Je veux insister sur un point : parmi les victimes de la crise actuelle, il y a les jeunes. J'indique à la Haute Assemblée que le volet « jeunes » du plan de relance – 6 milliards d'euros – est déjà entré en vigueur. En août et en septembre, les chiffres de l'apprentissage et de l'alternance, notamment, ont été très positifs : après un effondrement au premier semestre, ils ont augmenté de plus 9 % en août 2020 par rapport à août 2019. Les dispositifs spécifiques en direction des jeunes fonctionnent donc.
M. François Patriat. Très bien !
M. Jean Castex, Premier ministre. S'agissant des plus démunis, et sans vouloir être trop long, je confirme que la situation est effectivement préoccupante. J'ai reçu personnellement l'ensemble des associations concernées et je leur ai dit que, samedi prochain, à l'occasion de la journée internationale de lutte contre la misère, après la concertation, j'annoncerai un certain nombre de mesures que les circonstances actuelles exigent.
(Murmures sur les travées des groupes SER et CRCE.)

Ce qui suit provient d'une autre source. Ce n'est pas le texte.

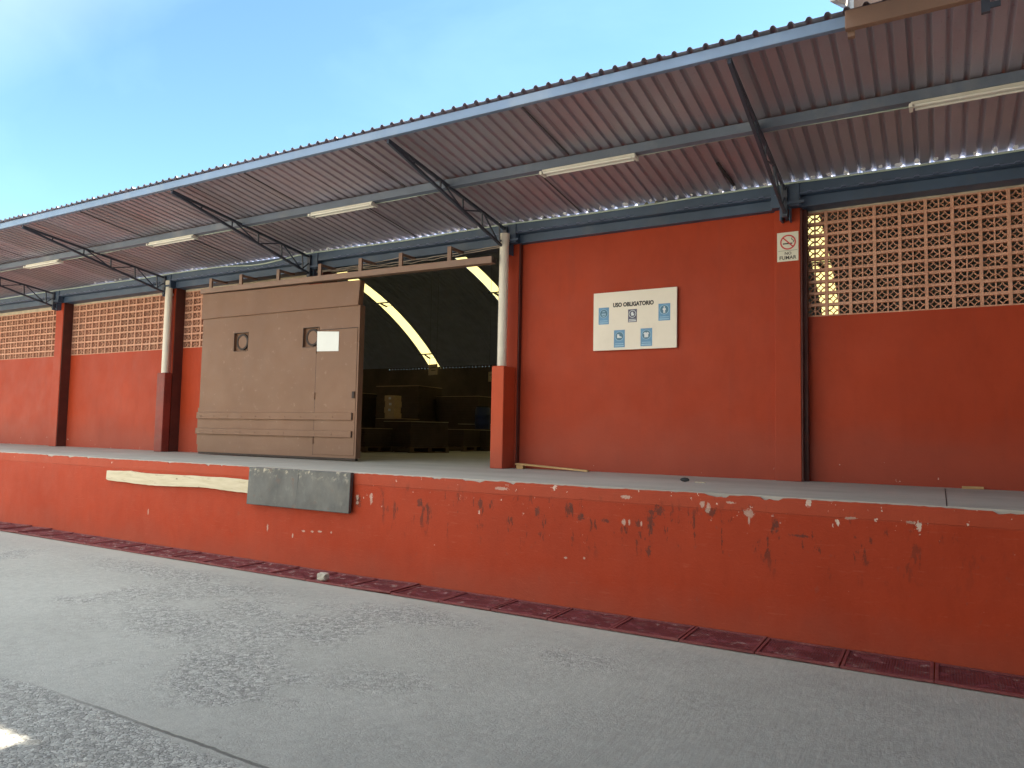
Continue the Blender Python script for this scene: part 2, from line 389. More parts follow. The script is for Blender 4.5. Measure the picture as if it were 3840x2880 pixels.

Monsieur le président, mesdames, messieurs les sénateurs, croyez bien que, particulièrement dans les difficultés actuelles traversées par notre pays, qui exigent plus que jamais rassemblement et sens des responsabilités, le Gouvernement tout entier, derrière le Président de la République, est mobilisé et déterminé. (Applaudissements sur les travées du groupe RDPI.)